Saturday, July 28, 2007

Technosurround Hell?

In “Dyepot,” a blog out of Portland, OR, the writer mentions the word technosurround, another neologism from Kim Stanley Robinson (see here). In the blogger’s notes, she explains Robinson’s view that “…This can be overwhelming: too much is like being high or in a shaman-state all the time.”

I ran across the word again myself while I was reading the book and Googled it up. “Dyepot” was the only place it turned up as a single word.

Like Robinson’s previous idea, it struck me there’s a marketing implication in the concept of technosurround – from several directions.

Like one of Robinson’s inspirations, the idea of a world-encompassing, omnipresent advertising presence comes from the novels of Phillip Dick, best expressed on the screen in movies such as “Bladerunner” (1982) and “Minority Report” (2002). Writer Michael Stroud wrote in Wired that in one of the movie’s scenes, fugitive John Anderton (Tom Cruise) is accosted by an interactive video advertisement on a wall: “John Anderton, you could use a Guinness right now.”

The film’s production designer, Alex McDowell, is quoted in Stroud’s article: “There’s a logical progression from the way the Internet works now to more enveloping, environmental advertising that’s networked.” McDowell is describing the growing use of increasingly personalized ads – currently blooming on our Internet.

We’re building the technosurround now. This past Thursday, the Houston chapter of the Business Marketing Association brought the current iteration of the Online Marketing Summit to town. It was well-attended and lively.

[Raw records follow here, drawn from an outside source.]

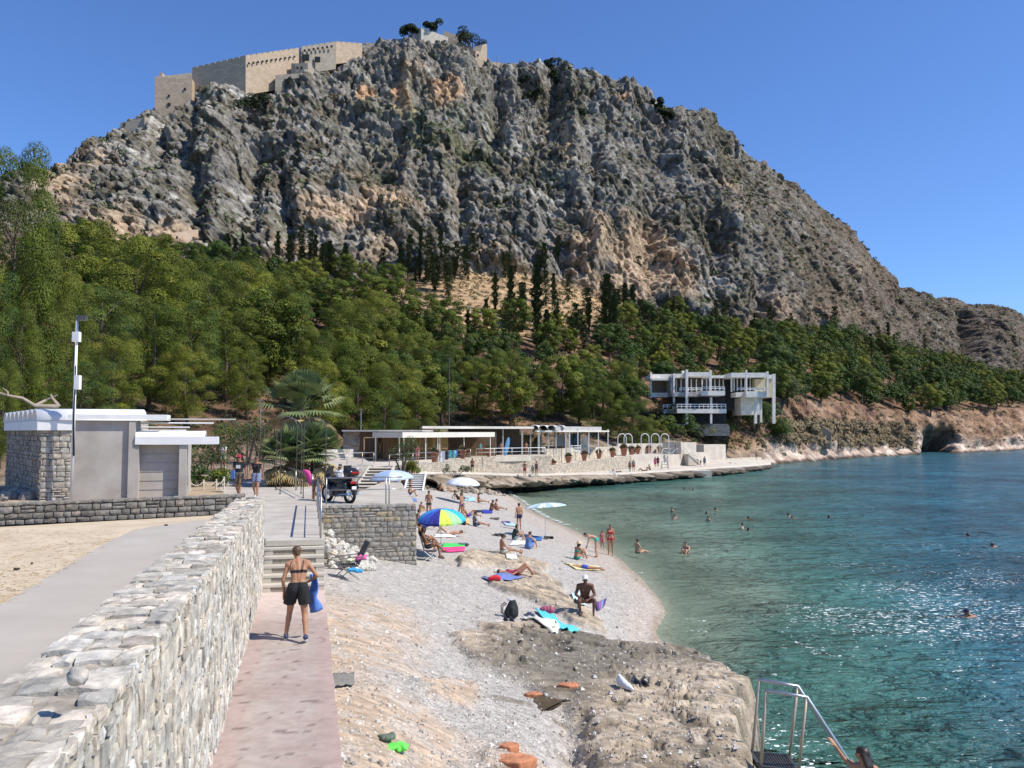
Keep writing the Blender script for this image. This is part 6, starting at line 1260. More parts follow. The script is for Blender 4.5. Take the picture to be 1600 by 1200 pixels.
POSE = {
 'stand': P(),
 'hips': P(elL=(-.33, -.06, 1.16), wrL=(-.16, .08, 1.0), elR=(.33, -.06, 1.16), wrR=(.16, .08, 1.0)),
 'hold': P(elL=(-.22, .0, 1.14), wrL=(-.08, .2, 1.08), elR=(.22, 0, 1.14), wrR=(.08, .2, 1.06)),
 'phone': P(elL=(-.22, .08, 1.16), wrL=(-.05, .28, 1.32), elR=(.22, .08, 1.16), wrR=(.06, .27, 1.32), fac=(0, .9, -.4)),
 'walk': P(knL=(-.09, .14, .52), anL=(-.1, .20, .09), knR=(.1, .02, .50), anR=(.11, -.28, .14), elL=(-.22, -.1, 1.14), wrL=(-.24, -.1, .9), elR=(.22, .06, 1.14), wrR=(.22, .2, .93)),
 'bend': P(wai=(0, .08, 1.04), che=(0, .28, 1.10), nek=(0, .45, 1.13), hed=(0, .58, 1.16), shL=(-.17, .38, 1.09), shR=(.17, .38, 1.09), elL=(-.17, .42, .82), elR=(.16, .44, .82), wrL=(-.1, .48, .58), wrR=(.1, .52, .60), fac=(0, .8, -.6)),
 'knees': P(pel=(0, 0, .13), wai=(0, .0, .28), che=(0, .06, .46), nek=(0, .12, .63), hed=(0, .18, .77), shL=(-.17, .10, .57), shR=(.17, .10, .57), elL=(-.23, .26, .42), elR=(.23, .26, .42), wrL=(-.06, .44, .46), wrR=(.06, .44, .42), hpL=(-.1, .03, .12), hpR=(.1, .03, .12), knL=(-.12, .42, .45), knR=(.12, .42, .45), anL=(-.11, .60, .08), anR=(.11, .60, .08)),
 'long': P(pel=(0, 0, .13), wai=(0, -.03, .28), che=(0, -.03, .47), nek=(0, .0, .64), hed=(0, .04, .78), shL=(-.17, -.02, .58), shR=(.17, -.02, .58), elL=(-.22, .10, .35), elR=(.22, .10, .35), wrL=(-.08, .30, .25), wrR=(.08, .30, .25), hpL=(-.09, .03, .12), hpR=(.09, .03, .12), knL=(-.12, .44, .16), knR=(.12, .44, .20), anL=(-.13, .86, .06), anR=(.13, .86, .06), fac=(0, .85, -.5)),
 'lean': P(pel=(0, 0, .13), wai=(0, -.08, .25), che=(0, -.2, .40), nek=(0, -.30, .54), hed=(0, -.32, .68), shL=(-.17, -.28, .49), shR=(.17, -.28, .49), elL=(-.24, -.42, .28), elR=(.24, -.42, .28), wrL=(-.22, -.5, .05), wrR=(.22, -.5, .05), hpL=(-.09, .03, .12), hpR=(.09, .03, .12), knL=(-.11, .40, .40), knR=(.11, .44, .22), anL=(-.11, .62, .08), anR=(.12, .86, .07)),
 'back': P(pel=(0, 0, .12), wai=(0, -.16, .11), che=(0, -.34, .12), nek=(0, -.53, .13), hed=(0, -.67, .15), shL=(-.17, -.46, .11), shR=(.17, -.46, .11), elL=(-.3, -.62, .08), elR=(.26, -.22, .08), wrL=(-.16, -.78, .10), wrR=(.14, -.02, .16), hpL=(-.09, .03, .11), hpR=(.09, .03, .11), knL=(-.10, .34, .40), knR=(.11, .36, .36), anL=(-.10, .62, .08), anR=(.12, .60, .08), fac=(0, .1, 1)),
 'front': P(pel=(0, 0, .12), wai=(0, -.16, .11), che=(0, -.34, .13), nek=(0, -.53, .14), hed=(0, -.66, .15), shL=(-.17, -.46, .13), shR=(.17, -.46, .13), elL=(-.28, -.66, .06), elR=(.28, -.66, .06), wrL=(-.08, -.80, .05), wrR=(.08, -.80, .05), hpL=(-.09, .03, .11), hpR=(.09, .03, .11), knL=(-.10, .44, .08), knR=(.12, .44, .08), anL=(-.10, .85, .07), anR=(.14, .85, .07), fac=(.9, -.1, .1)),
 'chair': P(pel=(0, 0, .48), wai=(0, -.06, .62), che=(0, -.12, .80), nek=(0, -.16, .98), hed=(0, -.14, 1.12), shL=(-.17, -.14, .92), shR=(.17, -.14, .92), elL=(-.25, .0, .68), elR=(.25, .0, .68), wrL=(-.18, .22, .62), wrR=(.16, .22, .62), hpL=(-.1, .03, .46), hpR=(.1, .03, .46), knL=(-.13, .44, .50), knR=(.12, .40, .56), anL=(-.12, .52, .08), anR=(.06, .66, .30)),
 'perch': P(pel=(0, 0, .42), wai=(0, .02, .57), che=(0, .10, .74), nek=(0, .18, .91), hed=(0, .24, 1.05), shL=(-.2, .15, .85), shR=(.2, .15, .85), elL=(-.29, .22, .60), elR=(.29, .22, .60), wrL=(-.08, .42, .48), wrR=(.06, .42, .46), hpL=(-.11, .04, .40), hpR=(.11, .04, .40), knL=(-.26, .40, .46), knR=(.2, .42, .44), anL=(-.24, .40, .08), anR=(.16, .46, .08)),
 'swim': P(pel=(0, -.55, -.22), wai=(0, -.42, -.15), che=(0, -.24, -.08), nek=(0, -.06, .0), hed=(0, .02, .11), shL=(-.19, -.12, -.03), shR=(.19, -.12, -.03), elL=(-.42, .12, -.03), elR=(.42, .12, -.05), wrL=(-.26, .34, -.02), wrR=(.26, .34, -.06), hpL=(-.09, -.6, -.24), hpR=(.09, -.6, -.24), knL=(-.16, -1.0, -.34), knR=(.16, -1.0, -.34), anL=(-.2, -1.4, -.3), anR=(.2, -1.4, -.3)),
}
RAD = dict(nek=.052, hed=.095)
def capsule(mb, a, b, ra, rb, n=10):
    a, b = Vector(a), Vector(b); d = b-a; L = d.length
    if L < 1e-5: mb.sphere(a, ra, n, 6); return
    d.normalize(); pts, rs_ = [], []
    for k in (1.45, 1.1, .6, 0): pts.append(a-d*ra*math.sin(k) if k else a); rs_.append(ra*math.cos(k) if k else ra)
    for k in (0, .6, 1.1, 1.45): pts.append(b+d*rb*math.sin(k) if k else b); rs_.append(rb*math.cos(k) if k else rb)
    mb.tube(pts, rs_, n)
def remesh(mb, vox, it=3):
    me = bpy.data.meshes.new('tmp'); me.from_pydata(mb.v, [], mb.f); o = bpy.data.objects.new('tmp', me); col.objects.link(o)
    r_ = o.modifiers.new('r', 'REMESH'); r_.mode = 'VOXEL'; r_.voxel_size = vox; sm = o.modifiers.new('s', 'SMOOTH'); sm.factor = .5; sm.iterations = it
    dg = bpy.context.evaluated_depsgraph_get(); out = bpy.data.meshes.new_from_object(o.evaluated_get(dg)); bpy.data.objects.remove(o); bpy.data.meshes.remove(me)
    out.polygons.foreach_set('use_smooth', [True]*len(out.polygons)); return out
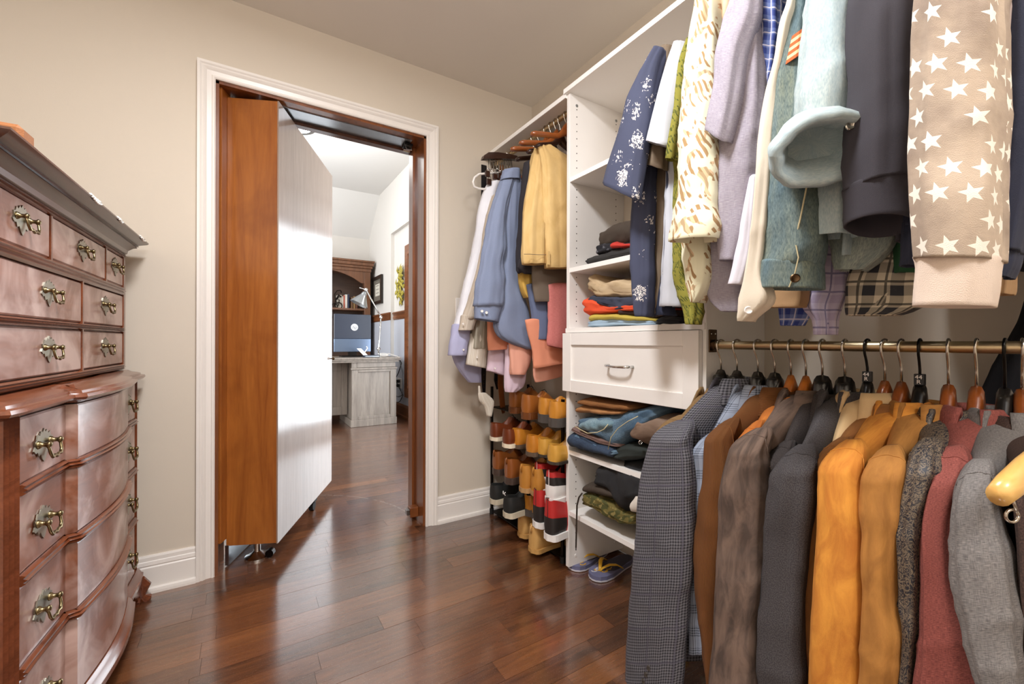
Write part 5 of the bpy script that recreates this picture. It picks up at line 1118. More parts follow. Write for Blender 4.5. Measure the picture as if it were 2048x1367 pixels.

One thing was very clear: the Internet is its own industry, like the energy industry and the healthcare industry – and it has its own fairly focused agenda. It’s in the Internet industry’s interest to maximally increase everyone’s involvement with the Worldwide Web.

It means that “web marketers” have become this decade’s version of TV network marketers, and radio network marketers before that: give us all your money and we’ll make sure people pay more attention to your product or your service.

Unlike the technosurrounds previously established by other forms of mass media, the new version is personally interactive, like the cell phone you’re carrying around with you right now – and don’t you wish it was an iPhone?

Danger, Will Robinson: The “Minority Report” theme is that the technosurround eventually captures and tracks each and every one of us – to the detriment of freedom and liberty (two quite different concepts, actually).

The blessing is “social media” and the ability it gives us to rage against the machine, if we’re so inclined. Just like this blog, or even more provocative blogs and other forms of interactive communication. Just remember that if China can control the Web content that its population can access, so can America.

I’m torn. On the one hand, I welcome the integration of social media with Web marketing…it’s a powerful way to enact the Stakeholder Rule© on behalf of companies and institutions. On the other hand, I absolutely, positively do not want Amazon (for example) to be all that familiar with my reading habits or any of my other idiosyncracies. Technosurround be damned.

“Richard Laurence Baron, you could use a Guinness right now.”

Above, a futuristic Reebok ad from “Minority Report.” “Stakeholder Rule” © Richard Laurence Baron. All rights reserved.

1 comment:

compostmoi said...

And I ,becuase of the sheer strength o fyour writing ability, will soon become a fan of your blog and its writings on advertising,et al...I am so glad it's all now at my fingertips thanks to the Vienna feed thng Peter put on my easy to click and read you for this idea that "they" have us sorted out: to late, it's done...I cannot imagine more ways for :them" to know more about us than they already do know...WE ARE KNOWN! And, thereby , sold to...and "they" think "they" know our souls, but "the"y don't...only our neuroses.